Host and storage pool e.g.:

lxdhost1

disk0 = SAS RAID10, primary OS files, app binaries
disk1 = NVMe, data
disk2 = NVMe, data

lxdhost2

disk0 = SAS RAID10, primary OS files, app binaries
disk1 = NVMe, data
disk2 = NVMe, data

lxdhost3

disk0 = SAS RAID10, primary OS files, app binaries
disk1 = SAS RAID10, data
disk2 = SAS RAID10, data

LXD Cluster Storage Pools

lxd_local_disk0 = lxdhost1.disk0, lxdhost2.disk0, lxdhost3.disk0
lxd_local_disk1 = lxdhost1.disk1, lxdhost2.disk1, lxdhost3.disk1
lxd_local_disk2 = lxdhost1.disk2, lxdhost2.disk2, lxdhost3.disk2

Thanks

1 Like

So what this is looking like to me for the above scenario of additional disks in instances (containers & virtual-machines), is that these additional disks are best to be on storage managed externally to LXD and then their backends referenced in source.

Configuration of this seems to be:

  • figure out whether to use at least 1 LXD managed storage pool for the instances, or go fully external managed storage… probably on ZFS
  • figure out how to reference source dymanically
  • prepare additional storage using external storage management tools
  • potentially have to configure cgroup & apparmor permissions
  • stipulate --target for all instances
  • get all of the above to work in Ansible

References

Instance configuration > device > disks

incus/doc/instances.md at main · lxc/incus · GitHub
size is only supported for the root disk
pool is not required
source is required and can refer to one of several storage backends

Device cgroups & apparmor in LXC article:

Permission denied for mount filesystem - #6 by JeToJedno

Anything else or other pointers that you can think of?

Thanks

I had the same question, and with some search, I understand that currently there is no way to make the creation of new storage volumes automated through the profiles or any other way in LXD (I do not know if we can do it using Ansible).
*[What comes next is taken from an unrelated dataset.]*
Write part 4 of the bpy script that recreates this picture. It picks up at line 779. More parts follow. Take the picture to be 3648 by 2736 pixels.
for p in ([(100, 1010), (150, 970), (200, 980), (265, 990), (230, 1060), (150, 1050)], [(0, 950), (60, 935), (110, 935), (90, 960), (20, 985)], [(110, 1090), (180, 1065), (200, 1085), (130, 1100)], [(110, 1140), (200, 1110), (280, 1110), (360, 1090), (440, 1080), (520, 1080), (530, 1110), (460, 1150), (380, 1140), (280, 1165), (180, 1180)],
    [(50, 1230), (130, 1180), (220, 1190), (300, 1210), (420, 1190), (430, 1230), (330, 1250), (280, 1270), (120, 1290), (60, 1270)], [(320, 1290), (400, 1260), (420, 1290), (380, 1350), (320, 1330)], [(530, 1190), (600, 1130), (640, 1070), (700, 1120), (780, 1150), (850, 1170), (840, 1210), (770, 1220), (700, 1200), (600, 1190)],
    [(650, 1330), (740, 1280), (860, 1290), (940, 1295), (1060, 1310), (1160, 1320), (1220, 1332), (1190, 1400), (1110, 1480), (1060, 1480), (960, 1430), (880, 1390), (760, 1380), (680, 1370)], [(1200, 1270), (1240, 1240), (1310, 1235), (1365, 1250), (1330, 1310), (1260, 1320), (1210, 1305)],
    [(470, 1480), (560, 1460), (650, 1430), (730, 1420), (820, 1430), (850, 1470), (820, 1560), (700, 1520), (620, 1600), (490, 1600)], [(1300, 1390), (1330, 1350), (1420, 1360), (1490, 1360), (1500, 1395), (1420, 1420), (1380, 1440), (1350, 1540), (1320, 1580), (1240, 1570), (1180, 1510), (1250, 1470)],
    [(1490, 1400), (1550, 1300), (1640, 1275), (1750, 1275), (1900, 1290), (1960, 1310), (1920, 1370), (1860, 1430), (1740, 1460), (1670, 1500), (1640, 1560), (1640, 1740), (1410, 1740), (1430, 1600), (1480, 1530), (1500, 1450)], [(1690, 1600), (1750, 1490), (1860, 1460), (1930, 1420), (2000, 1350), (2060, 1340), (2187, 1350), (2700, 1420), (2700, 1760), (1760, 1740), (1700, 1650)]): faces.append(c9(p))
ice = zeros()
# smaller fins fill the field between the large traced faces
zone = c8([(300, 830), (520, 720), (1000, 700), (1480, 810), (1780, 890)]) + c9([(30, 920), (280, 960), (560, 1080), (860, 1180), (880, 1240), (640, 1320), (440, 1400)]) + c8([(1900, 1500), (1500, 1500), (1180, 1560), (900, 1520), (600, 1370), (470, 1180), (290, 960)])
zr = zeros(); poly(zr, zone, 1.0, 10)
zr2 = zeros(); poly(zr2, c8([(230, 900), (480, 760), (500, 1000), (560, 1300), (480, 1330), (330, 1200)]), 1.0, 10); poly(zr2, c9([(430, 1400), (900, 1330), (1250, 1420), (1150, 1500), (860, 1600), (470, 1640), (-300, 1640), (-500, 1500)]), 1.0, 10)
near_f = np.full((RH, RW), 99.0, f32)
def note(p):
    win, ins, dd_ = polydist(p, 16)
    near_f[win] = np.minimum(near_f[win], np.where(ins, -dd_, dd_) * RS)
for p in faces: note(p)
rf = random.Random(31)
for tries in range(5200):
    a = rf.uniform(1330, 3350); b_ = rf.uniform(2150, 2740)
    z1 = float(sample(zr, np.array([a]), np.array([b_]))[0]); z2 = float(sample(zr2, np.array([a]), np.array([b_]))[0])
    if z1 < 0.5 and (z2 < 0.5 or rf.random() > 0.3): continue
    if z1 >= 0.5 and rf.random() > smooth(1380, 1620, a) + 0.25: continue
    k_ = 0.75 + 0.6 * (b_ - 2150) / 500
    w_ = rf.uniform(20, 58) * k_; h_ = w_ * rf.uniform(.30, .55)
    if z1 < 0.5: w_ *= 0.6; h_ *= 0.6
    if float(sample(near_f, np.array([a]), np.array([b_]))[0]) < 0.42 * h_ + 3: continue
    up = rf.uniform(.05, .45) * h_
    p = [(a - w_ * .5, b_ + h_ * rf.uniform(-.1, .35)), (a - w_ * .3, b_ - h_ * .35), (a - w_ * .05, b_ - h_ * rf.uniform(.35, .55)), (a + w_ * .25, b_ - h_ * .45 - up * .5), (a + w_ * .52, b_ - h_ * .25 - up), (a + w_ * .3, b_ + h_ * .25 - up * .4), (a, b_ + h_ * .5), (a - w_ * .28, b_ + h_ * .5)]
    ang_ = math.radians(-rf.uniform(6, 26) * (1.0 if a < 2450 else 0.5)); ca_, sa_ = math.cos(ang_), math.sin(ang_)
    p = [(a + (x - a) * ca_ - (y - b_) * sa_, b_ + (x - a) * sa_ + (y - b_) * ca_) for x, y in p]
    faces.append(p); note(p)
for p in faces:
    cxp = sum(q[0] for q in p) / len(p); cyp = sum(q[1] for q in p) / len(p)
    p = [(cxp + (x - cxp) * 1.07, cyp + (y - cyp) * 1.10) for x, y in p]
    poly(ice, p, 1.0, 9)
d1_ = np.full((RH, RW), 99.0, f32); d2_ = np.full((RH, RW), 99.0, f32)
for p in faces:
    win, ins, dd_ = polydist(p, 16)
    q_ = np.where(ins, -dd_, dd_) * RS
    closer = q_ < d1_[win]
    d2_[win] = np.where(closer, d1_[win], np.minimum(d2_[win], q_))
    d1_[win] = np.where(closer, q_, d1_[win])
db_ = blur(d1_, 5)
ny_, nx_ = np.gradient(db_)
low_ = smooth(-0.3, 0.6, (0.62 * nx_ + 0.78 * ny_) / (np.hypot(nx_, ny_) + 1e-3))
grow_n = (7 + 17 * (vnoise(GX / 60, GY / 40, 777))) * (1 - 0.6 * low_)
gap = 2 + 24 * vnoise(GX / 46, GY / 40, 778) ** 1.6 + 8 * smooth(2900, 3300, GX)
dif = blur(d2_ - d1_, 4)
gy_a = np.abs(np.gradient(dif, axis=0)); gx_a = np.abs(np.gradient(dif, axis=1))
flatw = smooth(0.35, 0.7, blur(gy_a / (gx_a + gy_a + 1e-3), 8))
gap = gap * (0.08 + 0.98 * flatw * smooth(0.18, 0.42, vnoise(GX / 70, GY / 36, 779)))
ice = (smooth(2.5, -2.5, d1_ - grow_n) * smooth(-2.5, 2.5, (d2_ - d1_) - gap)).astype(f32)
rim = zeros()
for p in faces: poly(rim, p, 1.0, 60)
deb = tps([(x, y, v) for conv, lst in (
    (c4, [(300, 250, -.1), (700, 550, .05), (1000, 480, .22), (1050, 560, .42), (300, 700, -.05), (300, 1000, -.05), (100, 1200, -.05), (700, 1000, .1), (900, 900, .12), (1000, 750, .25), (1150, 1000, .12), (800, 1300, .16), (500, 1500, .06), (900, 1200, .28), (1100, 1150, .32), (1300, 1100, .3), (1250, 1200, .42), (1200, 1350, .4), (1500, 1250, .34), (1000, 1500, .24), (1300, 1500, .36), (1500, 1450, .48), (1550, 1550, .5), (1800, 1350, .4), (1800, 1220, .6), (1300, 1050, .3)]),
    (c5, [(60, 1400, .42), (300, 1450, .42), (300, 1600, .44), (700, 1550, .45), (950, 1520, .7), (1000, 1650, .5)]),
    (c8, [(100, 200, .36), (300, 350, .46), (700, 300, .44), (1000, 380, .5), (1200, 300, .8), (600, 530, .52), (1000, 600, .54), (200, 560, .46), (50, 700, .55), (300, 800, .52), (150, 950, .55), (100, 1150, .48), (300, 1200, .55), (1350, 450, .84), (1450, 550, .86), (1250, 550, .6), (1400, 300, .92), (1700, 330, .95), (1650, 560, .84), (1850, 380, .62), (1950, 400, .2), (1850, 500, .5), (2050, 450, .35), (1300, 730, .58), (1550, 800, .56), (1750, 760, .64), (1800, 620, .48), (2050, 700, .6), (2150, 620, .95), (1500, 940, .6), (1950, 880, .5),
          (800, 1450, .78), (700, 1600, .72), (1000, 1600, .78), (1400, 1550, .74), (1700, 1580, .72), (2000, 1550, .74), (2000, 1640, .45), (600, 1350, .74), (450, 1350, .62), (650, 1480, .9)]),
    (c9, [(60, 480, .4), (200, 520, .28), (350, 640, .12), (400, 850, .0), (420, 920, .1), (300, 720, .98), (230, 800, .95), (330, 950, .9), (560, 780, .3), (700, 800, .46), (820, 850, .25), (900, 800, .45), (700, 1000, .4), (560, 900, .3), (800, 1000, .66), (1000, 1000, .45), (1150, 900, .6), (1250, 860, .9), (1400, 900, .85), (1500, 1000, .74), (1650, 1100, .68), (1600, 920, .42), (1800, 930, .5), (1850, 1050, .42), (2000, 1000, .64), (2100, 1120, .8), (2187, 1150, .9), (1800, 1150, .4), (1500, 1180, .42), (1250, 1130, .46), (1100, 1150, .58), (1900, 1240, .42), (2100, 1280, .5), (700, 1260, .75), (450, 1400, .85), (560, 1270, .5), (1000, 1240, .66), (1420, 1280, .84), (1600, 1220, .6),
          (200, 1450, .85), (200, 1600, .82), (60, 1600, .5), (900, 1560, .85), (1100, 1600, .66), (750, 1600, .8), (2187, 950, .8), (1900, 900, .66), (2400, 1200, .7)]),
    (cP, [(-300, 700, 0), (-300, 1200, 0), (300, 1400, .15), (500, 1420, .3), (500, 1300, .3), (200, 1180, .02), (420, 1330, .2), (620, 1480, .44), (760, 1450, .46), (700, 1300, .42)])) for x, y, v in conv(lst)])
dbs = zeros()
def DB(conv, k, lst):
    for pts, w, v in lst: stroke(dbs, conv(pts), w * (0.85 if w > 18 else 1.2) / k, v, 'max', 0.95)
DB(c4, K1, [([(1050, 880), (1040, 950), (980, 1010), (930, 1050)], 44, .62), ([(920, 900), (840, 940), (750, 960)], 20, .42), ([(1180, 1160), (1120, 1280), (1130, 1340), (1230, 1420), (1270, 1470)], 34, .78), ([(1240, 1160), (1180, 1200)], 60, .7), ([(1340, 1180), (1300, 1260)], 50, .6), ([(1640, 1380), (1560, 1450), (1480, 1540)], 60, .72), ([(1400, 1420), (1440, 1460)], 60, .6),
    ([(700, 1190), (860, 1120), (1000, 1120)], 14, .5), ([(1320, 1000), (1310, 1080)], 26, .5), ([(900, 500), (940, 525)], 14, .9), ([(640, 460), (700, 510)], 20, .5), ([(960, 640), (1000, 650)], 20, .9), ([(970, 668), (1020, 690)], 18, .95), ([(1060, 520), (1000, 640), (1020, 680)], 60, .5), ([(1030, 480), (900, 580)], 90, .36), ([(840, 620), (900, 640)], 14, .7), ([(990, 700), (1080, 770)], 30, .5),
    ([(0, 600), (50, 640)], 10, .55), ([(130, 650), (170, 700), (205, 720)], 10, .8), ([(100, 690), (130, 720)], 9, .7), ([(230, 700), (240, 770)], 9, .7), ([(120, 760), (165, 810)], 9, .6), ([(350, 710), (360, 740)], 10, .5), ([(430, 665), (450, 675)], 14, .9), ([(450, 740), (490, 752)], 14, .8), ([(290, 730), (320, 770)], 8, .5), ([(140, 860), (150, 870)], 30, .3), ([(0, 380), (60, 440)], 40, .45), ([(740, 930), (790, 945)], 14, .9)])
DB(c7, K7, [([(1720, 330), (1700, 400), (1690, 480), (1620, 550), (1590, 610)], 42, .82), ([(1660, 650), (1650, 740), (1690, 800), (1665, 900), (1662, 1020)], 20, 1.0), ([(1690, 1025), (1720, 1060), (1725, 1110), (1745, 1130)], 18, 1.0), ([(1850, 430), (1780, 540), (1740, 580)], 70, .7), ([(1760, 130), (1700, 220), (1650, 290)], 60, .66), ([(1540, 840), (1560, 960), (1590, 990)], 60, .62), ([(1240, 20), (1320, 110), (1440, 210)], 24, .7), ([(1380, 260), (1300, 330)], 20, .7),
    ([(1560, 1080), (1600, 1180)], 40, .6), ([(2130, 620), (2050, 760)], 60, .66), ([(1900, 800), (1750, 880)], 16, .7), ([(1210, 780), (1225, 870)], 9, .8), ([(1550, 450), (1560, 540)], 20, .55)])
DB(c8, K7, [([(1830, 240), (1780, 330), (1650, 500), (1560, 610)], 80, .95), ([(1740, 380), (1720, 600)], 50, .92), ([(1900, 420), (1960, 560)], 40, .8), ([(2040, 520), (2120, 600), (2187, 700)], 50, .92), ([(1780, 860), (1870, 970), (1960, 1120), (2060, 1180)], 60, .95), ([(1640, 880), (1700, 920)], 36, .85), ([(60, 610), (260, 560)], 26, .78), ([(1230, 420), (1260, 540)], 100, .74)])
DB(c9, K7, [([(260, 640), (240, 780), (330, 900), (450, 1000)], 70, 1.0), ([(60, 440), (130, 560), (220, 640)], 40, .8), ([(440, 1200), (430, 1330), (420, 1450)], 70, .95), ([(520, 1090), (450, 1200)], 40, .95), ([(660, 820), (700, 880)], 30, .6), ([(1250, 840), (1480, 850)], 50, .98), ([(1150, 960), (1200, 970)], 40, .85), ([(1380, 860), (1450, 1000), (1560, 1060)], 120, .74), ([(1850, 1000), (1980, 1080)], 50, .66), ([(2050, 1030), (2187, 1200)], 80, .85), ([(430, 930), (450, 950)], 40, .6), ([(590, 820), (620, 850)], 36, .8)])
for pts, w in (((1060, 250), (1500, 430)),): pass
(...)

The storage volume should be created first and then attached to the instance. You can see the other questions:

Good morning Ahmad

I didn’t get LXD to do it automatically, but it was fine via Ansible and using variables in the inventory for instance groups. I cheated and used:

  • the shell module to issue lxc storage volume create for standard filesystem and block types
  • the zfs module to create the separate custom dataset hierarchy as not to interfere with LXD’s, and zvols for block types where service that was going to use it didn’t like ZFS, e.g. Docker

but I suppose we could use the API as well. The thing with this method is that we need to know which host to deploy the storage and instance to beforehand, which for us is not an issue so another inventory variable. Or I suppose you could get it auto-allocated (init only) and then track down which host it’s on and store in a variable, provision and attach additional storage, then start the instance.

LXD 5.11 now has this which makes this easier for block volume requirements:
LXD 5.11 has been released
whereas before there were a few extra steps to get into the block volume and align permissions before attaching to the instance.